Instruction No. 1 for the defendant requires the jury to believe beyond a reasonable doubt the facts in the case before a conviction can be had. Instruction No. 3 for the jury tells the jury that unless the presumption of innocence of the defendant has been overcome by the state through evidence so strong, cogent, and conclusive as to remove every reasonable doubt arising out of and supported by the evidence, then the verdict should be not guilty. Instruction No. 6 also conveys this idea, as does instruction No. 7. Instruction No. 9 informs the jury that unless they believe from all the evidence in the case beyond a reasonable doubt that the alleged instrument is forged, and that the defendant uttered it, then the verdict should be "not guilty."
It is also urged that there should have been a peremptory instruction for the defendant because there was no dispute as to the testimony of Neilsen that he thought the contract had been duly signed by Singletary, that he was not familiar with Singletary's signature, and that he usually had his manager or foreman to attend to contracts; and for these reasons, although the instrument was not in fact signed by Singletary, he was entitled to such instruction.

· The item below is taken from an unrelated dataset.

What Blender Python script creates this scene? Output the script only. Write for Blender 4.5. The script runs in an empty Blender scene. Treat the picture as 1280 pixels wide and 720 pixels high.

It is true that if the defendant had found the contract in his files, as he testified he did, and if he had instructed his manager or foreman to procure such contract on the verbal agreement, and if he had assigned it in good faith, believing it to be Singletary's true signature, he would not be guilty of uttering a forged instrument; but we find from the testimony of Singletary that he did not have a contract for three thousand eight hundred dollars, but only a verbal contract for three *238 thousand one hundred dollars, and that the bank was instructed by him not to notify Singletary that he had hypothecated his contract with the bank, and also the fact that after hypothecating this forged instrument with the bank, and without repaying the money, he fled from the jurisdiction of the state and was passing under an assumed name in a foreign state. These facts are sufficient to warrant the jury in believing his testimony to be untrue, and especially so, as the foreman or manager was not introduced to substantiate that of Neilsen. The jury could well believe that the defendant knew the verbal contract was only for three thousand one hundred dollars; and if he found a contract in writing for three thousand eight hundred dollars, he would know that it did not embody the real agreement and would probably cause trouble should such contract be assigned or hypothecated, and that his request to the bank not to disclose such assignment may have been not for the reasons given by the defendant to the bank, but from the conscious knowledge that the contract was forged and not genuine. The fact of his flight is strongly persuasive of his consciousness of guilt, and the jury were authorized to discredit his statement with these other facts, although no witness specifically denied his statement as to where he found his contract and his good faith in handling it.
We find no error which would warrant us in reversing the case, and it is accordingly affirmed.